Exercise goal: Output all lines exactly, with nothing added or dropped.

Given information:
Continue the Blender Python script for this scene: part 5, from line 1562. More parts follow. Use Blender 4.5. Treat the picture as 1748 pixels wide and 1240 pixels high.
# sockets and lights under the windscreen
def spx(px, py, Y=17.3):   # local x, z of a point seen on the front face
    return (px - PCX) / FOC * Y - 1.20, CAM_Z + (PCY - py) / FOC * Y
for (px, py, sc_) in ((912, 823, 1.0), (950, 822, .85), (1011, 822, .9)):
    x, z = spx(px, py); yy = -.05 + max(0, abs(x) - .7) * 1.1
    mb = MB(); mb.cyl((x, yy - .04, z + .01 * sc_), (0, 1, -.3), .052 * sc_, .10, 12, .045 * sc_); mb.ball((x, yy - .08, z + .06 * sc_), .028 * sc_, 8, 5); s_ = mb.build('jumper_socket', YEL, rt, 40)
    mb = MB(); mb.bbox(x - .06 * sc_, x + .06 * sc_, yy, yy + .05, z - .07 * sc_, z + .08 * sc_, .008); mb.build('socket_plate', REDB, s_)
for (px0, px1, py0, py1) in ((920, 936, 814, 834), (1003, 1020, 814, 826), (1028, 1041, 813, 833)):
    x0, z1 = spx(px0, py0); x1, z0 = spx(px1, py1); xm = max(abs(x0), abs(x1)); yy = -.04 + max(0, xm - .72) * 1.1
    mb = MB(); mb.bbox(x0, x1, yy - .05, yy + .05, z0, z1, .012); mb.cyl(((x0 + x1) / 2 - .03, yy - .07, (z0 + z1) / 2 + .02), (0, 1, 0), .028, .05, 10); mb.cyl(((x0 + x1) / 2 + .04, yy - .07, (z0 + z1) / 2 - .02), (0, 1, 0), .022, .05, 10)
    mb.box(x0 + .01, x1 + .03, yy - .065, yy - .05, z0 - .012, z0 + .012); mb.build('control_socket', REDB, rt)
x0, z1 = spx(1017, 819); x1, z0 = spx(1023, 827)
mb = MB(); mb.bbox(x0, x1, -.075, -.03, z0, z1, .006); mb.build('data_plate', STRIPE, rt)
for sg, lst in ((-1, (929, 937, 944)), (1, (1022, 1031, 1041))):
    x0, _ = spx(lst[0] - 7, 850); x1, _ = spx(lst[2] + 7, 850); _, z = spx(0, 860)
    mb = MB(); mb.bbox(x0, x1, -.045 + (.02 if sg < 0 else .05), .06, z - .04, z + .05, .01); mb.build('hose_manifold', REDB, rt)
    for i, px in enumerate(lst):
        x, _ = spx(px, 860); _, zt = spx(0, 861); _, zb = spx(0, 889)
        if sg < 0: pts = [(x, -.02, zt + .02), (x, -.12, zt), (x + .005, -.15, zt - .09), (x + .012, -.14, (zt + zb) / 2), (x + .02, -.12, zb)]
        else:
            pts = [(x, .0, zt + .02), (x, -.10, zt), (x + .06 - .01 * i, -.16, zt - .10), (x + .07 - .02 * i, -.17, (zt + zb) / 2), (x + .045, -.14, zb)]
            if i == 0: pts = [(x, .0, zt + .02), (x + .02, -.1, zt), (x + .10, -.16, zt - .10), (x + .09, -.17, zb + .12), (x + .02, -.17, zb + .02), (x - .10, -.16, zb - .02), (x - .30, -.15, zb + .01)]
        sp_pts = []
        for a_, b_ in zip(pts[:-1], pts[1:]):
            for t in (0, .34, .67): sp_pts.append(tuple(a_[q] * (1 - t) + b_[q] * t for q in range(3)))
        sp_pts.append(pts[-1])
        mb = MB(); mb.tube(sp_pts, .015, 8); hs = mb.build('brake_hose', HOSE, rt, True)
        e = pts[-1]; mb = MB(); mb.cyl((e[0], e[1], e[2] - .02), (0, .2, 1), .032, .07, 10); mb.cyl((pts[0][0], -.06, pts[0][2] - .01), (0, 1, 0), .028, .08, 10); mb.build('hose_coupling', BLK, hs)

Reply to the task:
Continue the Blender Python script for this scene: part 5, from line 1562. More parts follow. Use Blender 4.5. Treat the picture as 1748 pixels wide and 1240 pixels high.
# sockets and lights under the windscreen
def spx(px, py, Y=17.3):   # local x, z of a point seen on the front face
    return (px - PCX) / FOC * Y - 1.20, CAM_Z + (PCY - py) / FOC * Y
for (px, py, sc_) in ((912, 823, 1.0), (950, 822, .85), (1011, 822, .9)):
    x, z = spx(px, py); yy = -.05 + max(0, abs(x) - .7) * 1.1
    mb = MB(); mb.cyl((x, yy - .04, z + .01 * sc_), (0, 1, -.3), .052 * sc_, .10, 12, .045 * sc_); mb.ball((x, yy - .08, z + .06 * sc_), .028 * sc_, 8, 5); s_ = mb.build('jumper_socket', YEL, rt, 40)
    mb = MB(); mb.bbox(x - .06 * sc_, x + .06 * sc_, yy, yy + .05, z - .07 * sc_, z + .08 * sc_, .008); mb.build('socket_plate', REDB, s_)
for (px0, px1, py0, py1) in ((920, 936, 814, 834), (1003, 1020, 814, 826), (1028, 1041, 813, 833)):
    x0, z1 = spx(px0, py0); x1, z0 = spx(px1, py1); xm = max(abs(x0), abs(x1)); yy = -.04 + max(0, xm - .72) * 1.1
    mb = MB(); mb.bbox(x0, x1, yy - .05, yy + .05, z0, z1, .012); mb.cyl(((x0 + x1) / 2 - .03, yy - .07, (z0 + z1) / 2 + .02), (0, 1, 0), .028, .05, 10); mb.cyl(((x0 + x1) / 2 + .04, yy - .07, (z0 + z1) / 2 - .02), (0, 1, 0), .022, .05, 10)
    mb.box(x0 + .01, x1 + .03, yy - .065, yy - .05, z0 - .012, z0 + .012); mb.build('control_socket', REDB, rt)
x0, z1 = spx(1017, 819); x1, z0 = spx(1023, 827)
mb = MB(); mb.bbox(x0, x1, -.075, -.03, z0, z1, .006); mb.build('data_plate', STRIPE, rt)
for sg, lst in ((-1, (929, 937, 944)), (1, (1022, 1031, 1041))):
    x0, _ = spx(lst[0] - 7, 850); x1, _ = spx(lst[2] + 7, 850); _, z = spx(0, 860)
    mb = MB(); mb.bbox(x0, x1, -.045 + (.02 if sg < 0 else .05), .06, z - .04, z + .05, .01); mb.build('hose_manifold', REDB, rt)
    for i, px in enumerate(lst):
        x, _ = spx(px, 860); _, zt = spx(0, 861); _, zb = spx(0, 889)
        if sg < 0: pts = [(x, -.02, zt + .02), (x, -.12, zt), (x + .005, -.15, zt - .09), (x + .012, -.14, (zt + zb) / 2), (x + .02, -.12, zb)]
        else:
            pts = [(x, .0, zt + .02), (x, -.10, zt), (x + .06 - .01 * i, -.16, zt - .10), (x + .07 - .02 * i, -.17, (zt + zb) / 2), (x + .045, -.14, zb)]
            if i == 0: pts = [(x, .0, zt + .02), (x + .02, -.1, zt), (x + .10, -.16, zt - .10), (x + .09, -.17, zb + .12), (x + .02, -.17, zb + .02), (x - .10, -.16, zb - .02), (x - .30, -.15, zb + .01)]
        sp_pts = []
        for a_, b_ in zip(pts[:-1], pts[1:]):
            for t in (0, .34, .67): sp_pts.append(tuple(a_[q] * (1 - t) + b_[q] * t for q in range(3)))
        sp_pts.append(pts[-1])
        mb = MB(); mb.tube(sp_pts, .015, 8); hs = mb.build('brake_hose', HOSE, rt, True)
        e = pts[-1]; mb = MB(); mb.cyl((e[0], e[1], e[2] - .02), (0, .2, 1), .032, .07, 10); mb.cyl((pts[0][0], -.06, pts[0][2] - .01), (0, 1, 0), .028, .08, 10); mb.build('hose_coupling', BLK, hs)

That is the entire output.